**The task**.
Repeat exactly the lines from the start of the material below up to and including the "o = hex_bolt(ton, px, py, 'screw_black'" line.
====
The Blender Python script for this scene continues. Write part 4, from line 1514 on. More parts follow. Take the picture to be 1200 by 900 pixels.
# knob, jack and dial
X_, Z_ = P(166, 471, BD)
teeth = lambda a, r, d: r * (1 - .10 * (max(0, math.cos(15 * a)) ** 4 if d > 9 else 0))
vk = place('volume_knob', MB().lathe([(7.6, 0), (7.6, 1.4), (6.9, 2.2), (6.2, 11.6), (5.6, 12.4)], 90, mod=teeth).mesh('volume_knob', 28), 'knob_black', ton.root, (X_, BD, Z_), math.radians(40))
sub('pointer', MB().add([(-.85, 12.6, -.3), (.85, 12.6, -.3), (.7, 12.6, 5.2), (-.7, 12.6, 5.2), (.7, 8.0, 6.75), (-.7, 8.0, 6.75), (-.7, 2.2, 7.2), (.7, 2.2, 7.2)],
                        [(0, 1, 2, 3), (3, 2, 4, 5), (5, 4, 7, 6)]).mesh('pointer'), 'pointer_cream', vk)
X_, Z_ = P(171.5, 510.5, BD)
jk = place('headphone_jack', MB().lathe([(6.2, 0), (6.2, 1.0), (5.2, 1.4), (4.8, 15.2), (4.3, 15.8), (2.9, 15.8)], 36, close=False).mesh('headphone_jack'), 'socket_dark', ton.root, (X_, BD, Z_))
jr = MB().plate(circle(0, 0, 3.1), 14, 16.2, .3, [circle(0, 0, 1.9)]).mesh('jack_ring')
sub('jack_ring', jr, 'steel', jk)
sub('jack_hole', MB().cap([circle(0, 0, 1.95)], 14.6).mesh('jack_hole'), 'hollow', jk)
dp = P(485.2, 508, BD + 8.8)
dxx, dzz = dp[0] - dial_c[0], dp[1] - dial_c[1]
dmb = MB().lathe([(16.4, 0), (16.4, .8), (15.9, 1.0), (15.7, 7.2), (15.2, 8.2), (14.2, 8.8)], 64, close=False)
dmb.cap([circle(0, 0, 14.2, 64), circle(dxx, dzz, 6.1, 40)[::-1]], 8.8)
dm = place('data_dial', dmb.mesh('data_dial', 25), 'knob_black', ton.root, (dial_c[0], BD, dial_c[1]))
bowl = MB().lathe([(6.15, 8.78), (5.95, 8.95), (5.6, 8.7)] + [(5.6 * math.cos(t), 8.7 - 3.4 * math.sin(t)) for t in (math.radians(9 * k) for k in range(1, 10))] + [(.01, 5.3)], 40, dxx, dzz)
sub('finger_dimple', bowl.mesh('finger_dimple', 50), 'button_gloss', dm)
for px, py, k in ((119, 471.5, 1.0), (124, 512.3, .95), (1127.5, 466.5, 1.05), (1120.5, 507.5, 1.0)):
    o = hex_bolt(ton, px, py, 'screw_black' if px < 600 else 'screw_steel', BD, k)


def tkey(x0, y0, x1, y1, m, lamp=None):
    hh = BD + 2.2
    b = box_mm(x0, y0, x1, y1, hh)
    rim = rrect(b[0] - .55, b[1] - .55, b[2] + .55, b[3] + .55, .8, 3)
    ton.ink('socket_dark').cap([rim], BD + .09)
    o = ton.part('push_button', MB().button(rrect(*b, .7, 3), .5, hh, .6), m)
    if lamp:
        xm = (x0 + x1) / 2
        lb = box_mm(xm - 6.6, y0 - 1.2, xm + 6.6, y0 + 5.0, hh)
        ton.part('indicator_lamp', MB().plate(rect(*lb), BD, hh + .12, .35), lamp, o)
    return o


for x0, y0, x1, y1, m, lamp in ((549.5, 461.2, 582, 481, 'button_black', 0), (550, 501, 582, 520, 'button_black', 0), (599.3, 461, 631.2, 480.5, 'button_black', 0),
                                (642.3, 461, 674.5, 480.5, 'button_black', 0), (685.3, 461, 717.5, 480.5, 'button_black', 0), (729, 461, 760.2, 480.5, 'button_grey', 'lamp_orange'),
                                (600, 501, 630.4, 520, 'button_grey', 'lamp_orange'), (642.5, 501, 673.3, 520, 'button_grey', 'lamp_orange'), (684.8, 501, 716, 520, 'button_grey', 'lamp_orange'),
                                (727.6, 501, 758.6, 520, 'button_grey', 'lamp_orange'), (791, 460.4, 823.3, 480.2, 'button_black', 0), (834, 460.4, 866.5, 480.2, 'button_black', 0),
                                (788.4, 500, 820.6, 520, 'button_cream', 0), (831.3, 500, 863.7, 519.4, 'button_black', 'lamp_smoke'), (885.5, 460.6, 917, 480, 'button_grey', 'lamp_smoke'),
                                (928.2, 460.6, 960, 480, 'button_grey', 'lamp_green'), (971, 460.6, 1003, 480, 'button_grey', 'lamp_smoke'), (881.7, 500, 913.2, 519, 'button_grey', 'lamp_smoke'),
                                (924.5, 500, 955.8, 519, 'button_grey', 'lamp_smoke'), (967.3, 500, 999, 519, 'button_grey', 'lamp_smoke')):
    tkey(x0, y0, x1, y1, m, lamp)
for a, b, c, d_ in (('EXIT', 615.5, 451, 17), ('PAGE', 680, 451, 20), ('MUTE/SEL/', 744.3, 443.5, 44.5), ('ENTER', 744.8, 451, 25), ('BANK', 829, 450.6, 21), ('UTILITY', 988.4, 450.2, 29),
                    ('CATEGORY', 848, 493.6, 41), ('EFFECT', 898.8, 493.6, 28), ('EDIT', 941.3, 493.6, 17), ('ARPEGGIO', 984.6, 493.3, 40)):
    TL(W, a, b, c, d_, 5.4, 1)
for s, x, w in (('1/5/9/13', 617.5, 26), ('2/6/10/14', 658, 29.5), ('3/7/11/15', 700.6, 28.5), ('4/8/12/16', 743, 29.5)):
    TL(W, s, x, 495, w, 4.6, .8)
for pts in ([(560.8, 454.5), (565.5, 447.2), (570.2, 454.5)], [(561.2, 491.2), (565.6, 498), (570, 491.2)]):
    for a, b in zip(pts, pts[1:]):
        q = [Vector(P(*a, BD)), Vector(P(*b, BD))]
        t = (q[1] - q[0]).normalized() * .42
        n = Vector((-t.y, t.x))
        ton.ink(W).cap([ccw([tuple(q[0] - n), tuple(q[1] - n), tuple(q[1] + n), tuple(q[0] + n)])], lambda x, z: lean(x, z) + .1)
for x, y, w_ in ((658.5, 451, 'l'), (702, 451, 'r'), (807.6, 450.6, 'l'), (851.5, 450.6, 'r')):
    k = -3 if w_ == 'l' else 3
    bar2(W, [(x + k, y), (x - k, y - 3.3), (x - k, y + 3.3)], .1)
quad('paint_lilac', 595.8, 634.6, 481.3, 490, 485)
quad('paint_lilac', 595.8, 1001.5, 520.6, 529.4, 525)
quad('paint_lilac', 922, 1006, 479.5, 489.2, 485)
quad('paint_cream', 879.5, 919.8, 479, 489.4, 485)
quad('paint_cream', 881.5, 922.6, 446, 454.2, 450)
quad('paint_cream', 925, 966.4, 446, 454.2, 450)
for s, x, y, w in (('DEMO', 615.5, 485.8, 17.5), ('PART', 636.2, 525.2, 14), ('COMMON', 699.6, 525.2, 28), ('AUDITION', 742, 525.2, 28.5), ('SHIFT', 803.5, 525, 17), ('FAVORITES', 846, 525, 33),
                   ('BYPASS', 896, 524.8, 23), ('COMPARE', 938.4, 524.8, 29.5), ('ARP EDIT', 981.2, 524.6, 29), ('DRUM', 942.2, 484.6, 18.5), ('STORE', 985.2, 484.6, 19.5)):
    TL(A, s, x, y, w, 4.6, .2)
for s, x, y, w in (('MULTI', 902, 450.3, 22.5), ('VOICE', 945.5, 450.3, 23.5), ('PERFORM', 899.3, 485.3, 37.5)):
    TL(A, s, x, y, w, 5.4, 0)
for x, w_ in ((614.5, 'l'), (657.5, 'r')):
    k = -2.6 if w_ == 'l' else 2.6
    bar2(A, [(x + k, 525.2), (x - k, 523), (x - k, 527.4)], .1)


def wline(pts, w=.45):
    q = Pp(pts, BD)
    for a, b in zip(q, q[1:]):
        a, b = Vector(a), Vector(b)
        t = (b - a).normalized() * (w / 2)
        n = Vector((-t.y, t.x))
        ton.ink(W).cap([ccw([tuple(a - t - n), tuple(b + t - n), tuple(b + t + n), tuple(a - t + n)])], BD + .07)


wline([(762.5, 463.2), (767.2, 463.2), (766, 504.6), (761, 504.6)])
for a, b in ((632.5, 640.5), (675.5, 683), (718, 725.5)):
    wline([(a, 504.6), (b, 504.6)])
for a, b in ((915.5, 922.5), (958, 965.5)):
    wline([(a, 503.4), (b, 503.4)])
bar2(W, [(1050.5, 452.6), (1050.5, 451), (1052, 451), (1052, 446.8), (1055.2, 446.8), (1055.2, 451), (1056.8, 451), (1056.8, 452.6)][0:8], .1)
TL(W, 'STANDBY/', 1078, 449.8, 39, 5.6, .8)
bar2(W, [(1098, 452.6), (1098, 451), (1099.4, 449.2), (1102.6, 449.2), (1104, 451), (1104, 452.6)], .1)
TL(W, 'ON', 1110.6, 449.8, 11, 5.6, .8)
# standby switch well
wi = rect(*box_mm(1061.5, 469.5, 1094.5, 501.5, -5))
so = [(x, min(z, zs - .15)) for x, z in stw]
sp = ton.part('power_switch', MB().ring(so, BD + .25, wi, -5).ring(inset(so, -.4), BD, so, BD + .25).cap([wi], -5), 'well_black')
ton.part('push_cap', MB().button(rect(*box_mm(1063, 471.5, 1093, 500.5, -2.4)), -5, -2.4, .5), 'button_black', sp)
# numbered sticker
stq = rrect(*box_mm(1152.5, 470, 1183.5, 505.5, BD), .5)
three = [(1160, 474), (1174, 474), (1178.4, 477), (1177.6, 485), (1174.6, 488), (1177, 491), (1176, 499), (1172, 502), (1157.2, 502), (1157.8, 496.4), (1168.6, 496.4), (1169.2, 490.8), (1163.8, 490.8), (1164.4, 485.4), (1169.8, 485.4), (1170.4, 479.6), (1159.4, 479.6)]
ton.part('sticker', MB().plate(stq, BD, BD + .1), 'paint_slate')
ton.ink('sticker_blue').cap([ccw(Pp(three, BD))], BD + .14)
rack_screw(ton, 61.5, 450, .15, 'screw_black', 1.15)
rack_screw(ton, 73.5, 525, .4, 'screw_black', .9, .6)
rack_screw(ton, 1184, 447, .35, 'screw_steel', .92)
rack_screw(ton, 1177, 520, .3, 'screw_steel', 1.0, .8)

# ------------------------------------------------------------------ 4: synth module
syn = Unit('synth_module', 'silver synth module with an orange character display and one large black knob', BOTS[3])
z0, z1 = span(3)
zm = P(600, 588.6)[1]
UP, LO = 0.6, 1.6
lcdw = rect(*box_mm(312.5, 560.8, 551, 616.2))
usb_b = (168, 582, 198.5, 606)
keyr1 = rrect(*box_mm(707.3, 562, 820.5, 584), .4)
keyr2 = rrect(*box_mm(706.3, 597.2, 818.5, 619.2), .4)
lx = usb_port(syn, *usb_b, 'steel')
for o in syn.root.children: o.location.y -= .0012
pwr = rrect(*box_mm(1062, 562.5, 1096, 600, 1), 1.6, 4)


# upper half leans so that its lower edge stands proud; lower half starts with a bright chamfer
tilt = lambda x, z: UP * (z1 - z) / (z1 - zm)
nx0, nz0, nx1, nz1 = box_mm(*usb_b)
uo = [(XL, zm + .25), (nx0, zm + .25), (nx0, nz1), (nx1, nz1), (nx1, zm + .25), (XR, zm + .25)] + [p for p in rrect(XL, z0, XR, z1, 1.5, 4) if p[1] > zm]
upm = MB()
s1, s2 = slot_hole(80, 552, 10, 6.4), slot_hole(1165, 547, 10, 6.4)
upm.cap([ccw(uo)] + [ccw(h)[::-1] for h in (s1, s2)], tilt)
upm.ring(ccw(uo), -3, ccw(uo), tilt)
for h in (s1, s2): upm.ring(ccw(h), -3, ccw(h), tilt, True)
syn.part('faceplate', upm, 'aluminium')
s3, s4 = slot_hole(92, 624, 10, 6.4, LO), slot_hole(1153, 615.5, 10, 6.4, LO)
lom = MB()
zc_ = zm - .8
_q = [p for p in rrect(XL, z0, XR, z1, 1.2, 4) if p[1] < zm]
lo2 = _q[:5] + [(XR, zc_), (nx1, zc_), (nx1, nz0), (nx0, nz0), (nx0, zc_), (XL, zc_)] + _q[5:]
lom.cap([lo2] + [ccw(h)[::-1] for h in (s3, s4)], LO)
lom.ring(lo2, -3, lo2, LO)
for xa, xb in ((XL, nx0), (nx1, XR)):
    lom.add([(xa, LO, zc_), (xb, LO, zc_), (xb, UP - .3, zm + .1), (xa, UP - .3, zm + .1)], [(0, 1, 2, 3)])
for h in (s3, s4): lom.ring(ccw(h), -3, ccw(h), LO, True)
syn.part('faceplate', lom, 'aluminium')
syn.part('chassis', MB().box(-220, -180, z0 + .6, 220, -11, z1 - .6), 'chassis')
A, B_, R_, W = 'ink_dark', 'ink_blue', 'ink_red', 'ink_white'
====
**Solution for this exercise**.
The Blender Python script for this scene continues. Write part 4, from line 1514 on. More parts follow. Take the picture to be 1200 by 900 pixels.
# knob, jack and dial
X_, Z_ = P(166, 471, BD)
teeth = lambda a, r, d: r * (1 - .10 * (max(0, math.cos(15 * a)) ** 4 if d > 9 else 0))
vk = place('volume_knob', MB().lathe([(7.6, 0), (7.6, 1.4), (6.9, 2.2), (6.2, 11.6), (5.6, 12.4)], 90, mod=teeth).mesh('volume_knob', 28), 'knob_black', ton.root, (X_, BD, Z_), math.radians(40))
sub('pointer', MB().add([(-.85, 12.6, -.3), (.85, 12.6, -.3), (.7, 12.6, 5.2), (-.7, 12.6, 5.2), (.7, 8.0, 6.75), (-.7, 8.0, 6.75), (-.7, 2.2, 7.2), (.7, 2.2, 7.2)],
                        [(0, 1, 2, 3), (3, 2, 4, 5), (5, 4, 7, 6)]).mesh('pointer'), 'pointer_cream', vk)
X_, Z_ = P(171.5, 510.5, BD)
jk = place('headphone_jack', MB().lathe([(6.2, 0), (6.2, 1.0), (5.2, 1.4), (4.8, 15.2), (4.3, 15.8), (2.9, 15.8)], 36, close=False).mesh('headphone_jack'), 'socket_dark', ton.root, (X_, BD, Z_))
jr = MB().plate(circle(0, 0, 3.1), 14, 16.2, .3, [circle(0, 0, 1.9)]).mesh('jack_ring')
sub('jack_ring', jr, 'steel', jk)
sub('jack_hole', MB().cap([circle(0, 0, 1.95)], 14.6).mesh('jack_hole'), 'hollow', jk)
dp = P(485.2, 508, BD + 8.8)
dxx, dzz = dp[0] - dial_c[0], dp[1] - dial_c[1]
dmb = MB().lathe([(16.4, 0), (16.4, .8), (15.9, 1.0), (15.7, 7.2), (15.2, 8.2), (14.2, 8.8)], 64, close=False)
dmb.cap([circle(0, 0, 14.2, 64), circle(dxx, dzz, 6.1, 40)[::-1]], 8.8)
dm = place('data_dial', dmb.mesh('data_dial', 25), 'knob_black', ton.root, (dial_c[0], BD, dial_c[1]))
bowl = MB().lathe([(6.15, 8.78), (5.95, 8.95), (5.6, 8.7)] + [(5.6 * math.cos(t), 8.7 - 3.4 * math.sin(t)) for t in (math.radians(9 * k) for k in range(1, 10))] + [(.01, 5.3)], 40, dxx, dzz)
sub('finger_dimple', bowl.mesh('finger_dimple', 50), 'button_gloss', dm)
for px, py, k in ((119, 471.5, 1.0), (124, 512.3, .95), (1127.5, 466.5, 1.05), (1120.5, 507.5, 1.0)):
    o = hex_bolt(ton, px, py, 'screw_black' if px < 600 else 'screw_steel', BD, k)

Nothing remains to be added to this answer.